Wednesday, April 21, 2010

constructs

As an HBE, I spend a lot of time constructing; while on the phone, I imagine faces, places, scenes, expressions, etc. Such constructs are subconscious and necessary. If we have never met in person, my brain instantly begins to fill in your details, based on nothing more than your voice, name, personality, and any other details it can glean from our interaction. You get a couple of eyes, a mouth, some hair, all by default. The more advanced process of how person X is drawn and how h/she differs from person Y is way too complex for my consciousness to begin to explore. Suffice it to say, however, that somehow my brain begins to fill in the details, constructing a picture of who you are, and that made-up picture is, for better or worse, who you are when you come to mind.

Recently, my imaginative abilities were put to the test when three of my oft-contacted buddies showed up for Action Labs in New York. Sitting in the hotel restaurant, each waltzed in...looking nothing like what my mind had constructed. Seriously, I was way off of the mark. It greatly surprised me, though it should not have. Having never seen a single picture of these guys, I was destined to be wrong in my vision. And I was.

Though there is a lot to be learned from my mental mistakes, from painting a completely erroneous image based solely on phone conversations, the most interesting thing to me today is that the constructs have disappeared in my mind. When I spoke to Bob recently, I saw Bob; there was no trace of bizzaro-Bob, the Hollowell-ized version that had been growing unchecked for the past several months. Same thing with Pat; when I hear his voice on the other end of the line, I can see him.

There is a great value in the Truth. It has a way of erasing the falsities that we construct; it's hard to ignore; and it has power. It is so powerful, in fact, that it instantaneously obliterated my pre-conceptions, and that is usually a very good thing. The fuzziness gained detail, and the generalities became specific. I am very grateful for the opportunity to correct my flawed construct of these guys, and I hope to do the same for many of you.

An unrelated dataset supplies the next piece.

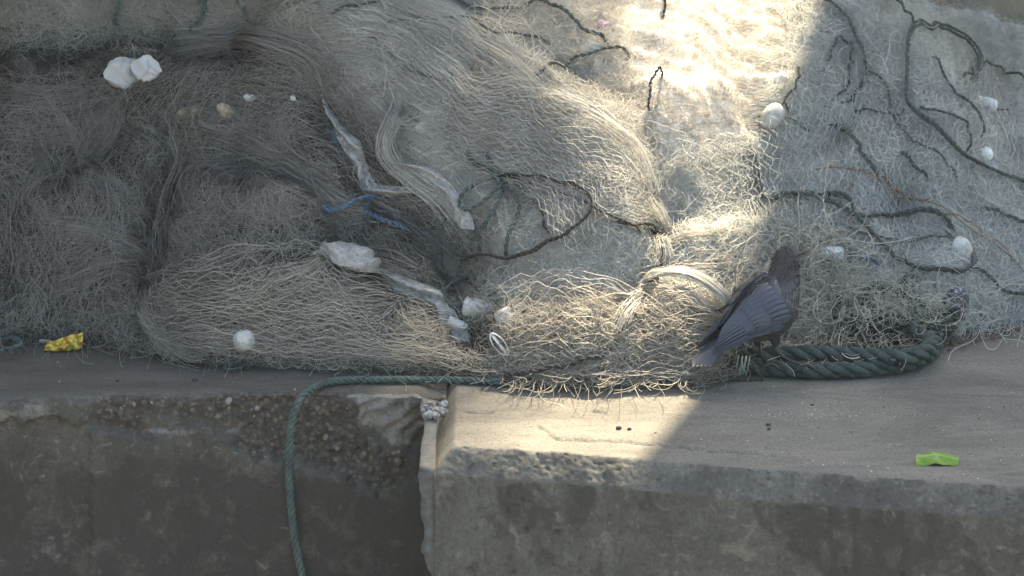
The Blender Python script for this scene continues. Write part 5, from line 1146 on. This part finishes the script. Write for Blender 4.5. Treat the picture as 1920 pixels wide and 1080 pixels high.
for s in (-1, 1):
    mb = MB()
    # smooth shoulder shell
    nu_, nv_ = 30, 16; u = np.linspace(0, 1, nu_)[:, None]; v = np.linspace(0, 1, nv_)[None]
    xx = .086-.135*u+0*v; ri = np.interp(xx, S_[::-1, 0][::-1], S_[:, 2]) if False else np.interp(xx[:, 0], S_[:45, 0], S_[:45, 2])[:, None]; rz = np.interp(xx[:, 0], S_[:45, 0], S_[:45, 3])[:, None]; zc = np.interp(xx[:, 0], S_[:45, 0], S_[:45, 1])[:, None]
    env_ = np.sin(np.clip(u*1.0, 0, 1)*math.pi*.5+.35)**.5*np.sin(np.clip(u+.06, 0, 1)*math.pi*.5)**.3
    an = np.pi/2-(.30+(1.45*env_)*v)
    k_ = 1.07+.06*np.sin(v*math.pi)
    T = np.stack([xx-.012*v, s*np.cos(an)*ri*k_+s*.002, zc+np.sin(an)*rz*k_], -1); In = T*1.0; In[..., 1] -= s*.006; In[..., 2] -= .003
    W = np.concatenate([T.reshape(-1, 3), In.reshape(-1, 3)]); f = grid_faces(nu_, nv_); r_ = np.r_[np.arange(nv_), np.arange(1, nu_)*nv_+nv_-1, (nu_-1)*nv_+np.arange(nv_-2, -1, -1), np.arange(nu_-2, 0, -1)*nv_]
    mb.add(cw(W), [f, f[:, ::-1]+nu_*nv_, np.stack([r_, np.roll(r_, -1), np.roll(r_, -1)+nu_*nv_, r_+nu_*nv_], 1)], .35)
    # covert rows, then long flight feathers folded toward the rump
    for row, (x0, L, w0, cnt, a0, a1, rn) in enumerate(((.060, .050, .011, 8, .35, 1.65, .5), (.030, .060, .011, 8, .35, 1.75, .55), (.004, .085, .0115, 8, .35, 1.70, .62))):
        for q in range(cnt):
            f_ = q/(cnt-1); a_ = a0+(a1-a0)*f_; x_ = x0-.010*f_
            y_ = math.sin(a_)*float(np.interp(x_, S_[:45, 0], S_[:45, 2]))*(1.13+.02*row); z_ = float(np.interp(x_, S_[:45, 0], S_[:45, 1]))+math.cos(a_)*float(np.interp(x_, S_[:45, 0], S_[:45, 3]))*(1.13+.02*row)
            tx = x_-L; a2 = a_*.80; y2 = math.sin(a2)*(float(np.interp(tx, S_[:45, 0], S_[:45, 2]))*1.1+.010); z2 = float(np.interp(tx, S_[:45, 0], S_[:45, 1]))+math.cos(a2)*(float(np.interp(tx, S_[:45, 0], S_[:45, 3]))*1.1+.008)
            feather(mb, (x_, s*y_, z_), (tx, s*y2, z2), w0, np.array([0, s*math.sin(a_), math.cos(a_)]), .003, rn+RNG.normal(0, .03))
    for q in range(8):
        f_ = q/7; a_ = .55+1.15*f_
        y_ = math.sin(a_)*.056; z_ = -.004+math.cos(a_)*.052
        feather(mb, (.0, s*y_, z_), (-.118-.030*f_+.02*(1-f_), s*(.012+.020*f_), .020-.020*f_), .0105, np.array([0, s*math.sin(a_), math.cos(a_)]), .008, .6+.04*(q % 2)+RNG.normal(0, .05), 18)
    mb.build('wing', m_wing, crow)
mb = MB()  # added slats, out of view, thinned to soften the sun's left edge
for q in range(9):
    f_ = q/8*2-1; feather(mb, (-.062, f_*.012, .004-.002*abs(f_)), (-.190+.020*abs(f_), f_*.036, -.014-.004*abs(f_)), .0105, np.array([0, f_*.25, 1.]), .002, .5+.05*(q % 2), 18)
mb.build('tail', m_wing, crow)
# bill turned forward and a little down
hd = np.array([.154, 0, .066]); bd = np.array([.80, .35, -.42]); bd /= np.linalg.norm(bd)
u = np.linspace(0, 1, 16); mb = MB()
P = hd+bd*(.004+.056*u)[:, None]+np.array([0, 0, -1])*(.006*u**2.2)[:, None]
mb.tubes(cw(P)[None], (SCL*.0088*(1-u**1.5*.93))[None], 14, caps=True); P2 = P[:14]-np.array([0, 0, .0035]); mb.tubes(cw(P2)[None], (SCL*.0062*(1-u[:14]**1.4*.95))[None], 12, caps=True)
mb.build('bill', m_bill, crow)
for s in (-1, 1):
    V, F = lathe([(-math.cos(a), math.sin(a)) for a in np.linspace(.02, math.pi-.02, 12)], 14); mb = MB(); mb.add(cw(V*.0046+np.array([.149, s*.0235, .072])), F); mb.build('eye', m_eye, crow)
for s, foot, knee in ((-1, on_z(1506, 690, .048), None), (1, on_z(1440, 690, .048), None)):
    mb = MB(); hip = cw([(.001, s*.025, -.084)])[0]; foot = foot+0
    mid = hip*.5+foot*.5+np.array([-.006, -.006, 0])
    mb.tubes(catmull([hip, mid, foot+(0, 0, .006)], 12)[None], np.interp(np.arange(12), [0, 3, 11], [.0052, .0036, .0040])[None], 9, caps=True)
    h0 = np.array([Fv[0], Fv[1], 0]); h0 /= np.linalg.norm(h0); l0 = np.array([-h0[1], h0[0], 0])
    for an, L in ((0, .040), (.5, .034), (-.5, .034), (math.pi, .026)):
        d = h0*math.cos(an)+l0*math.sin(an); P = catmull([foot+(0, 0, .005), foot+d*L*.35+(0, 0, .008), foot+d*L*.7+(0, 0, .000), foot+d*L+(0, 0, -.006)], 12)
        mb.tubes(P[None], np.interp(np.arange(12), [0, 8, 11], [.0034, .0026, .0006])[None], 7, caps=True)
    mb.build('leg', m_bill, crow)

# ------------------------------------------------------------------ dusty air
m = bpy.data.materials.new('dusty_air'); m.use_nodes = True; t = m.node_tree; t.nodes.remove(t.nodes['Principled BSDF'])
pv = t.nodes.new('ShaderNodeVolumePrincipled'); pv.inputs['Color'].default_value = (.84, .93, .98, 1); pv.inputs['Density'].default_value = .0007; pv.inputs['Anisotropy'].default_value = .3
t.links.new(pv.outputs[0], t.nodes['Material Output'].inputs['Volume'])
mb = MB(); box(mb, -61, 61, -61, 61, -2.45, 4.4); tag(mb.build('haze', m, smooth=False), kind='stuff')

Just be aware that facing the Truth, though positive in so many respects, is an irreversible position. Remember to take a deep breath before opening your eyes, check your preconceptions at the door, and let's get better at letting the Truth work its magic.

'Transparency' is such a buzz-word these days, and the concept has its merit; however, let's be sure we are seeing with clarity before we try and make the Truth clear for others.